Pentagon & Congress

In wake of Texas massacre, DoD nominees vow to correct crime documentation

In the aftermath of the Nov. 5 Texas church shooting that killed 26 people, U.S. senators are pressing nominees for key Pentagon positions for assurances that the services are reporting crimes to the appropriate national crime databases.

The massacre in Texas has been “made more devastating by the fact that despite years of federal laws being on the books to ensure notification is made to national crime databases, in this case it wasn’t done,” said Sen. Kirsten Gillibrand, D-N.Y., during Tuesday’s nomination hearing of the Senate Armed Services Committee.

“These crimes in the military were incredibly serious and violent, yet it appears that someone didn’t think it was worth his or her time to fill out the forms so crucial to keeping dangerous weapons out of the hands of dangerous people.

“Furthermore, it sounds like this has been a problem for at least 20 years,” she said.

The military’s reporting of crime has been a focal point ever since Devin Kelley, a former airman who was court-martialed and convicted in 2012 for beating his wife and stepson, opened fire in the Sutherland Springs, Texas, church.

The Air Force failed to report the conviction to the FBI, which would have prohibited Kelley from buying firearms.

“It’s a tragedy upon a tragedy. First was the tragedy of the shooting. Then to discover it might have been preventable,” James E. McPherson, the Trump administration’s nominee for Army general counsel, told senators.

It’s been nearly 30 years since Congress passed a law requiring DoD to report crimes to national databases.

“It’s speculation, but had somebody done their job, perhaps that individual wouldn’t have had those weapons. That saddens me a great deal, especially when it was the Defense Department that created that negligence,” he said.

He said one of the first things he’ll look into, if confirmed, is “whether we can fix the system and make it easier to report.

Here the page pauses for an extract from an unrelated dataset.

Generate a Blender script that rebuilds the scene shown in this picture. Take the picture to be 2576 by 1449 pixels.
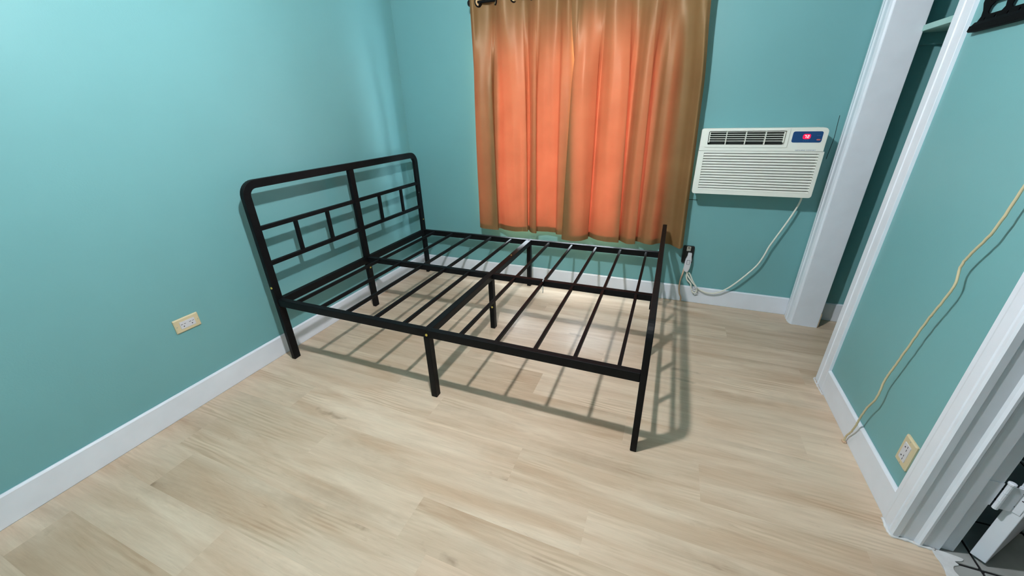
import bpy, bmesh, math, random
from mathutils import Vector, Matrix
random.seed(7)
for o in list(bpy.data.objects):
    bpy.data.objects.remove(o)
scene = bpy.context.scene
COL = scene.collection

# ------------------------------------------------------------------ camera
def cam_matrix(loc, yaw, pit, rol):
    cy, sy, cp, sp = math.cos(yaw), math.sin(yaw), math.cos(pit), math.sin(pit)
    fwd = Vector((sy*cp, cy*cp, sp)); right = Vector((cy, -sy, 0)); up = right.cross(fwd)
    c, s = math.cos(rol), math.sin(rol)
    r2 = c*right + s*up; u2 = -s*right + c*up
    m = Matrix((r2, u2, -fwd)).transposed().to_4x4()
    m.translation = Vector(loc)
    return m
cam_d = bpy.data.cameras.new('camera')
cam_d.sensor_fit = 'HORIZONTAL'; cam_d.sensor_width = 36.0
cam_d.lens = 959.118/2576*36.0
cam_d.clip_start = 0.02
cam = bpy.data.objects.new('camera', cam_d); COL.objects.link(cam)
cam.matrix_world = cam_matrix((1.9802, -2.7129, 1.2670), -0.3935, -0.4337, -0.0288)
scene.camera = cam

# ------------------------------------------------------------------ world, exposure
world = bpy.data.worlds.new('sky'); scene.world = world
world.use_nodes = True
bg = world.node_tree.nodes['Background']
bg.inputs['Color'].default_value = (0.80, 0.91, 1.0, 1)
bg.inputs['Strength'].default_value = 50.0
vs = scene.view_settings
vs.view_transform = 'Standard'
try: vs.look = 'None'
except Exception: pass
vs.gamma = 1.0; vs.use_curve_mapping = False
vs.exposure = 0.0
LAMP = Vector((1.43, -1.93, 2.15))
LAMP_STRENGTH = 2330.0

# ------------------------------------------------------------------ materials
def srgb(r, g, b):
    f = lambda c: (c/255/12.92) if c/255 <= 0.04045 else ((c/255+0.055)/1.055)**2.4
    return (f(r), f(g), f(b), 1)
class NT:
    def __init__(s, name):
        s.m = bpy.data.materials.new(name); s.m.use_nodes = True
        s.t = s.m.node_tree; s.n = s.t.nodes; s.l = s.t.links
        s.b = s.n['Principled BSDF']; s.out = s.n['Material Output']
    def node(s, typ, **kw):
        n = s.n.new(typ)
        for k, v in kw.items():
            if k.startswith('i_'): n.inputs[k[2:].replace('_', ' ')].default_value = v
            else: setattr(n, k, v)
        return n
    def link(s, a, b): s.l.new(a, b)
def setin(b, name, v):
    if name in b.inputs: b.inputs[name].default_value = v
def plain(name, col, rough=0.5, metal=0.0, spec=0.5, var=0.05, vscale=8.0, bump=0.0, bscale=200.0):
    """principled with a faint noise variation of the colour and optional fine relief"""
    t = NT(name)
    setin(t.b, 'Roughness', rough); setin(t.b, 'Metallic', metal); setin(t.b, 'Specular IOR Level', spec)
    tc = t.node('ShaderNodeTexCoord')
    nz = t.node('ShaderNodeTexNoise'); nz.inputs['Scale'].default_value = vscale; nz.inputs['Detail'].default_value = 3
    t.link(tc.outputs['Object'], nz.inputs['Vector'])
    rp = t.node('ShaderNodeValToRGB')
    rp.color_ramp.elements[0].position = 0.3; rp.color_ramp.elements[1].position = 0.7
    rp.color_ramp.elements[0].color = tuple(c*(1-var) for c in col[:3])+(1,)
    rp.color_ramp.elements[1].color = tuple(min(1, c*(1+var)) for c in col[:3])+(1,)
    t.link(nz.outputs['Fac'], rp.inputs['Fac']); t.link(rp.outputs['Color'], t.b.inputs['Base Color'])
    if bump > 0:
        n2 = t.node('ShaderNodeTexNoise'); n2.inputs['Scale'].default_value = bscale; n2.inputs['Detail'].default_value = 2
        t.link(tc.outputs['Object'], n2.inputs['Vector'])
        bp = t.node('ShaderNodeBump'); bp.inputs['Strength'].default_value = bump; bp.inputs['Distance'].default_value = 0.002
        t.link(n2.outputs['Fac'], bp.inputs['Height']); t.link(bp.outputs['Normal'], t.b.inputs['Normal'])
    return t.m
def emit(name, col, strength):
    t = NT(name)
    e = t.node('ShaderNodeEmission'); e.inputs['Color'].default_value = col; e.inputs['Strength'].default_value = strength
    t.link(e.outputs[0], t.out.inputs['Surface'])
    return t.m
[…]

“But we also need to go back and capture all those in the last 20 years that weren’t reported, because those people are out there and they’re a danger,” he said.

Sen. Jack Reed, D-R.I., questioned what DoD will do to make sure agencies not only report the information, but explore records to see if more individuals have not been reported to the national database as well.

Anthony Kurta, the Trump administration’s nominee to be principal deputy under secretary of defense for personnel and readiness, told lawmakers Secretary of Defense James Mattis has tasked the DoD inspector general to review whether the services’ criminal investigative agencies are complying with the law. Additionally, he said, “they are going back and seeing where we may have failed over the past number of years,” Kurta said.

Asked if there is a timeline for the endeavor, Kurta said he knows Mattis expects that DoD comply immediately, because it’s the law. If confirmed, he said, “I will work to ensure we get into compliance as soon as possible.”